**Your task**
Please quote every line word for word.
+++ Collected material
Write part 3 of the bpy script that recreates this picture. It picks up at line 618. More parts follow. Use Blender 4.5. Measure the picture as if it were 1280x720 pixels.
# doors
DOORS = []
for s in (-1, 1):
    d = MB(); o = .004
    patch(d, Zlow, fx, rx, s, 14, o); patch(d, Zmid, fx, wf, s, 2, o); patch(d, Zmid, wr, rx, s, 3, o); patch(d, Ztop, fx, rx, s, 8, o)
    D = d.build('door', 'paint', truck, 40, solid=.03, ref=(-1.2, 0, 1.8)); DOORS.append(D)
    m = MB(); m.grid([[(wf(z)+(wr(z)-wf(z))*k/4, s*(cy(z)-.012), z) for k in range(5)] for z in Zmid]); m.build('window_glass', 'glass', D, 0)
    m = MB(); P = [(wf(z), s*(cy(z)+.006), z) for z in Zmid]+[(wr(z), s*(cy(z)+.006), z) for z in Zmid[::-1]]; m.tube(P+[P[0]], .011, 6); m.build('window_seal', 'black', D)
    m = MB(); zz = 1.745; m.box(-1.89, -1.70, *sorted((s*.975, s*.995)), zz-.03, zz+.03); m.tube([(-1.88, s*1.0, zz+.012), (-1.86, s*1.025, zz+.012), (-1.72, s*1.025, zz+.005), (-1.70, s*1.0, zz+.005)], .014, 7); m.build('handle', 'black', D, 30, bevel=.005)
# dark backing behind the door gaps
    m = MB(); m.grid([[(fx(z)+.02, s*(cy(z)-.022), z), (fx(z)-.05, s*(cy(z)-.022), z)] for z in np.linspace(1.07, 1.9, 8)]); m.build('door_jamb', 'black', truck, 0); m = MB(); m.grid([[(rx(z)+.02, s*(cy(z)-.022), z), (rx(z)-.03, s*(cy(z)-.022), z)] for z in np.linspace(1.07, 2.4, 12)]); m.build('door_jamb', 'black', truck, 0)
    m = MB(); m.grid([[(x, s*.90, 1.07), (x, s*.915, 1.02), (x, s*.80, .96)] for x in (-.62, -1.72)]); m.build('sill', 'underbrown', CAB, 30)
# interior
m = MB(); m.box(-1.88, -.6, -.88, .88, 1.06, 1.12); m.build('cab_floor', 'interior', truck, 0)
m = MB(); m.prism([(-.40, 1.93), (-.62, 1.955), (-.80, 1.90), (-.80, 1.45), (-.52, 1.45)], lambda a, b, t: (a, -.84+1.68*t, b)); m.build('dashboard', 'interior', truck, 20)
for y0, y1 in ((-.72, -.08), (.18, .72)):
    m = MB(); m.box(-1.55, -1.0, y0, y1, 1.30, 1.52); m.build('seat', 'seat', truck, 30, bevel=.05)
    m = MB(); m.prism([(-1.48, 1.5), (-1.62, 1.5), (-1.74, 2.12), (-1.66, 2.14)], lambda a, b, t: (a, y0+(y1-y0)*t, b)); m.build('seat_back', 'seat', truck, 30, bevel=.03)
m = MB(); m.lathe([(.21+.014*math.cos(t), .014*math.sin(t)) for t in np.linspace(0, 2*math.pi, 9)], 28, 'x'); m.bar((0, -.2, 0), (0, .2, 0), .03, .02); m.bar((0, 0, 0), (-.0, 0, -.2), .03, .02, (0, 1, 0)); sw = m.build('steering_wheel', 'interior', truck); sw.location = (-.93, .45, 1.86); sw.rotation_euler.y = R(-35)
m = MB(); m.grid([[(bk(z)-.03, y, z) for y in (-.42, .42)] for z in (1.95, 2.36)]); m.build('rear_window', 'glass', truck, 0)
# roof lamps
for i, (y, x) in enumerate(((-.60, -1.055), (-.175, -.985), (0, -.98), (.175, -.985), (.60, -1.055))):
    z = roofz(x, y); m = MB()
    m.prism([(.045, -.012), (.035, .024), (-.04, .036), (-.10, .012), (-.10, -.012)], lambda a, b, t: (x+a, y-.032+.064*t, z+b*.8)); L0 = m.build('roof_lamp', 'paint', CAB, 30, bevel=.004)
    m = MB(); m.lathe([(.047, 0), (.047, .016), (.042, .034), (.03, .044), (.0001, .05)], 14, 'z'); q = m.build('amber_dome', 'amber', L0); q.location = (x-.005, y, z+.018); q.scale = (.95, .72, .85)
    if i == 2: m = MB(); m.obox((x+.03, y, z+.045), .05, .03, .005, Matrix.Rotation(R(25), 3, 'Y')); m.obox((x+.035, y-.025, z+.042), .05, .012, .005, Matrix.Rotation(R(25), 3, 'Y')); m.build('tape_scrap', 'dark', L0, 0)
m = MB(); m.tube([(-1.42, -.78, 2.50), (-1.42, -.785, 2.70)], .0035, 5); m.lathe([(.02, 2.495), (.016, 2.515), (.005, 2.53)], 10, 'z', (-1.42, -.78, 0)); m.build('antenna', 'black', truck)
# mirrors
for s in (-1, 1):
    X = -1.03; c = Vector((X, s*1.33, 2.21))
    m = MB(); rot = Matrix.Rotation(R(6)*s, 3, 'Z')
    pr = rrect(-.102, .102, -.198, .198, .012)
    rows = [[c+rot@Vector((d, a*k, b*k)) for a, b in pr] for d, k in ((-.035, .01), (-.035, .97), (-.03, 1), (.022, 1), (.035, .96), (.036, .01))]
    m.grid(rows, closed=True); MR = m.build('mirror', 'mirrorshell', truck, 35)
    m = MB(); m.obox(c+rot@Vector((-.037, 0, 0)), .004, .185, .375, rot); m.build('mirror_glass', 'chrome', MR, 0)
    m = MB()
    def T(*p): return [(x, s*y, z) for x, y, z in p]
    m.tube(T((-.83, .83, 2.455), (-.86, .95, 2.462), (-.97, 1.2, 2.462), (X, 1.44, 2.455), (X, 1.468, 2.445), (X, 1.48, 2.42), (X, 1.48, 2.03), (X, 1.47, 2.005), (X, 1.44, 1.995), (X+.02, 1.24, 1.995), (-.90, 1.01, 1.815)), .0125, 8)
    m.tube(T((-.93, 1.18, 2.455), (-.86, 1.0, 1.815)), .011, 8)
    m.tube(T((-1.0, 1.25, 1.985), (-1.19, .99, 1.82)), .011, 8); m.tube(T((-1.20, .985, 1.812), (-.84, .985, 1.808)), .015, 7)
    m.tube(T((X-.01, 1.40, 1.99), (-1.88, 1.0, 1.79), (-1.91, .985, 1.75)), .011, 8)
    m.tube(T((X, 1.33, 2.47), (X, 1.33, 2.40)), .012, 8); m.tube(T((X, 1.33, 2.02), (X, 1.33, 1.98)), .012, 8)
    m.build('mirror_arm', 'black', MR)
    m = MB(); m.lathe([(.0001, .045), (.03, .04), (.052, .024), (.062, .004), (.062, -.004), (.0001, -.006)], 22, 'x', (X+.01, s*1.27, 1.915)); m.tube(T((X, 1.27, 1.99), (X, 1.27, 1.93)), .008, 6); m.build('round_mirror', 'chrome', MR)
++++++
**Written solution**
Write part 3 of the bpy script that recreates this picture. It picks up at line 618. More parts follow. Use Blender 4.5. Measure the picture as if it were 1280x720 pixels.
# doors
DOORS = []
for s in (-1, 1):
    d = MB(); o = .004
    patch(d, Zlow, fx, rx, s, 14, o); patch(d, Zmid, fx, wf, s, 2, o); patch(d, Zmid, wr, rx, s, 3, o); patch(d, Ztop, fx, rx, s, 8, o)
    D = d.build('door', 'paint', truck, 40, solid=.03, ref=(-1.2, 0, 1.8)); DOORS.append(D)
    m = MB(); m.grid([[(wf(z)+(wr(z)-wf(z))*k/4, s*(cy(z)-.012), z) for k in range(5)] for z in Zmid]); m.build('window_glass', 'glass', D, 0)
    m = MB(); P = [(wf(z), s*(cy(z)+.006), z) for z in Zmid]+[(wr(z), s*(cy(z)+.006), z) for z in Zmid[::-1]]; m.tube(P+[P[0]], .011, 6); m.build('window_seal', 'black', D)
    m = MB(); zz = 1.745; m.box(-1.89, -1.70, *sorted((s*.975, s*.995)), zz-.03, zz+.03); m.tube([(-1.88, s*1.0, zz+.012), (-1.86, s*1.025, zz+.012), (-1.72, s*1.025, zz+.005), (-1.70, s*1.0, zz+.005)], .014, 7); m.build('handle', 'black', D, 30, bevel=.005)
# dark backing behind the door gaps
    m = MB(); m.grid([[(fx(z)+.02, s*(cy(z)-.022), z), (fx(z)-.05, s*(cy(z)-.022), z)] for z in np.linspace(1.07, 1.9, 8)]); m.build('door_jamb', 'black', truck, 0); m = MB(); m.grid([[(rx(z)+.02, s*(cy(z)-.022), z), (rx(z)-.03, s*(cy(z)-.022), z)] for z in np.linspace(1.07, 2.4, 12)]); m.build('door_jamb', 'black', truck, 0)
    m = MB(); m.grid([[(x, s*.90, 1.07), (x, s*.915, 1.02), (x, s*.80, .96)] for x in (-.62, -1.72)]); m.build('sill', 'underbrown', CAB, 30)
# interior
m = MB(); m.box(-1.88, -.6, -.88, .88, 1.06, 1.12); m.build('cab_floor', 'interior', truck, 0)
m = MB(); m.prism([(-.40, 1.93), (-.62, 1.955), (-.80, 1.90), (-.80, 1.45), (-.52, 1.45)], lambda a, b, t: (a, -.84+1.68*t, b)); m.build('dashboard', 'interior', truck, 20)
for y0, y1 in ((-.72, -.08), (.18, .72)):
    m = MB(); m.box(-1.55, -1.0, y0, y1, 1.30, 1.52); m.build('seat', 'seat', truck, 30, bevel=.05)
    m = MB(); m.prism([(-1.48, 1.5), (-1.62, 1.5), (-1.74, 2.12), (-1.66, 2.14)], lambda a, b, t: (a, y0+(y1-y0)*t, b)); m.build('seat_back', 'seat', truck, 30, bevel=.03)
m = MB(); m.lathe([(.21+.014*math.cos(t), .014*math.sin(t)) for t in np.linspace(0, 2*math.pi, 9)], 28, 'x'); m.bar((0, -.2, 0), (0, .2, 0), .03, .02); m.bar((0, 0, 0), (-.0, 0, -.2), .03, .02, (0, 1, 0)); sw = m.build('steering_wheel', 'interior', truck); sw.location = (-.93, .45, 1.86); sw.rotation_euler.y = R(-35)
m = MB(); m.grid([[(bk(z)-.03, y, z) for y in (-.42, .42)] for z in (1.95, 2.36)]); m.build('rear_window', 'glass', truck, 0)
# roof lamps
for i, (y, x) in enumerate(((-.60, -1.055), (-.175, -.985), (0, -.98), (.175, -.985), (.60, -1.055))):
    z = roofz(x, y); m = MB()
    m.prism([(.045, -.012), (.035, .024), (-.04, .036), (-.10, .012), (-.10, -.012)], lambda a, b, t: (x+a, y-.032+.064*t, z+b*.8)); L0 = m.build('roof_lamp', 'paint', CAB, 30, bevel=.004)
    m = MB(); m.lathe([(.047, 0), (.047, .016), (.042, .034), (.03, .044), (.0001, .05)], 14, 'z'); q = m.build('amber_dome', 'amber', L0); q.location = (x-.005, y, z+.018); q.scale = (.95, .72, .85)
    if i == 2: m = MB(); m.obox((x+.03, y, z+.045), .05, .03, .005, Matrix.Rotation(R(25), 3, 'Y')); m.obox((x+.035, y-.025, z+.042), .05, .012, .005, Matrix.Rotation(R(25), 3, 'Y')); m.build('tape_scrap', 'dark', L0, 0)
m = MB(); m.tube([(-1.42, -.78, 2.50), (-1.42, -.785, 2.70)], .0035, 5); m.lathe([(.02, 2.495), (.016, 2.515), (.005, 2.53)], 10, 'z', (-1.42, -.78, 0)); m.build('antenna', 'black', truck)
# mirrors
for s in (-1, 1):
    X = -1.03; c = Vector((X, s*1.33, 2.21))
    m = MB(); rot = Matrix.Rotation(R(6)*s, 3, 'Z')
    pr = rrect(-.102, .102, -.198, .198, .012)
    rows = [[c+rot@Vector((d, a*k, b*k)) for a, b in pr] for d, k in ((-.035, .01), (-.035, .97), (-.03, 1), (.022, 1), (.035, .96), (.036, .01))]
    m.grid(rows, closed=True); MR = m.build('mirror', 'mirrorshell', truck, 35)
    m = MB(); m.obox(c+rot@Vector((-.037, 0, 0)), .004, .185, .375, rot); m.build('mirror_glass', 'chrome', MR, 0)
    m = MB()
    def T(*p): return [(x, s*y, z) for x, y, z in p]
    m.tube(T((-.83, .83, 2.455), (-.86, .95, 2.462), (-.97, 1.2, 2.462), (X, 1.44, 2.455), (X, 1.468, 2.445), (X, 1.48, 2.42), (X, 1.48, 2.03), (X, 1.47, 2.005), (X, 1.44, 1.995), (X+.02, 1.24, 1.995), (-.90, 1.01, 1.815)), .0125, 8)
    m.tube(T((-.93, 1.18, 2.455), (-.86, 1.0, 1.815)), .011, 8)
    m.tube(T((-1.0, 1.25, 1.985), (-1.19, .99, 1.82)), .011, 8); m.tube(T((-1.20, .985, 1.812), (-.84, .985, 1.808)), .015, 7)
    m.tube(T((X-.01, 1.40, 1.99), (-1.88, 1.0, 1.79), (-1.91, .985, 1.75)), .011, 8)
    m.tube(T((X, 1.33, 2.47), (X, 1.33, 2.40)), .012, 8); m.tube(T((X, 1.33, 2.02), (X, 1.33, 1.98)), .012, 8)
    m.build('mirror_arm', 'black', MR)
    m = MB(); m.lathe([(.0001, .045), (.03, .04), (.052, .024), (.062, .004), (.062, -.004), (.0001, -.006)], 22, 'x', (X+.01, s*1.27, 1.915)); m.tube(T((X, 1.27, 1.99), (X, 1.27, 1.93)), .008, 6); m.build('round_mirror', 'chrome', MR)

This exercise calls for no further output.